Le bâtiment de pierre
de Aslı Erdoğan

critiqué par Myrco, le 28 janvier 2015
(village de l'Orne - 74 ans)


La note:  étoiles
Un texte éminemment poétique
Dans une Turquie jamais citée où, fut un temps, toute opposition politique (et jusqu'à la petite délinquance des gamins des rues, misérables) se voyait réprimée par une violence barbare, une femme, une survivante, autrefois enfermée, torturée entre les murs du "bâtiment de pierre", une femme à jamais détruite, humiliée se souvient...
De ces geôles sinistres, monde glacé, minéral, fait de ténèbres et de solitude, où ont retenti les cris inhumains de la douleur, est aussi ressorti un homme ou ce que les bourreaux en ont laissé, désormais sans nom, ange sacrifié qui s'est brisé les ailes, épave déchue, errante aux abords de la prison comme définitivement enchaîné à elle, abandonnée par tous au délire de sa folie, les yeux vides à jamais.
Cet homme, elle l'a peut-être aimé jadis, elle l'a probablement trahi sous les coups "sans s'en rendre compte". Elle, est désormais le prolongement de sa voix; elle, est ses yeux qu'il lui a laissés "pour qu'(elle) puisse regarder la vie comme un miracle".
De ce qui se passe dans le bâtiment de pierre, si les corps peuvent en revenir, amoindris, blessés, l'âme ou l'être profond que l'on appelle ainsi n'en revient pas...

Ce n'est pas l'horreur issue de l'ignominie sadique, dans sa réalité crue, objective que nous décrit Asli Erdogan, même si celle-ci demeure présente au détour des mots, des phrases, sous la beauté de pudiques métaphores."Les faits", elle les "laisse à d'autres". "Ce qui (l')intéresse (elle) c'est seulement ce qu'ils chuchotent entre eux. De façon indistincte, obsédante...".Avec ses "mots qui se taisent plus qu'ils ne parlent", sa sensibilité douloureuse, à fleur de peau, ce qu'elle parvient à nous transmettre, c'est l'intériorité de son vécu. Elle nous parle de la succession des jours et des nuits dans un temps aboli, de la terreur de la mort, de la dissolution de l'identité dans une spirale vertigineuse ("il ne restait rien qui fût moi. Rien de ce qui était moi n'était digne de s'appeler ainsi."); elle nous parle de la confusion des rêves et du cauchemar de la réalité dans une sorte de surréel que traverse parfois un chant allumé "comme une dernière bougie de résistance" ou l'aspiration d'un élan vers le ciel et les étoiles pour échapper au mal qui ronge le monde...

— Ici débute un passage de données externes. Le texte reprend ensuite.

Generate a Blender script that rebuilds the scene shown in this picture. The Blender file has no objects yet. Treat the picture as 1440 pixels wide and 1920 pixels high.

Sa voix si vibrante, si singulière nous entraîne dans un au-delà de la souffrance qui n'est plus ni cri, ni lamentation mais se fait murmurante et douce comme la voix des ombres, voix de la mémoire d'une femme vaincue qui conserve néanmoins quelque part l'"amour de la vie où il n'y (a) ni bonheur, ni espoir" ou si peu.

Ce texte court, intense, d'une sombre beauté, parfois hermétique il faut bien le dire, et d'une portée universelle, se lit d'une traite comme un long poème dont les motifs hallucinatoires se répètent en écho en une sorte d'incantation.
On en sort ébranlé, défait...par cette parole de survivante qui nous poursuit longtemps.
Une voix magnifique qui compte et comptera dans la littérature turque.

P.S: Les parents d'Asli Erdogan ont subi la torture sous les régimes issus des coups d'état qu'a connus la Turquie. Elle même, militante des droits de l'homme a subi des violences policières.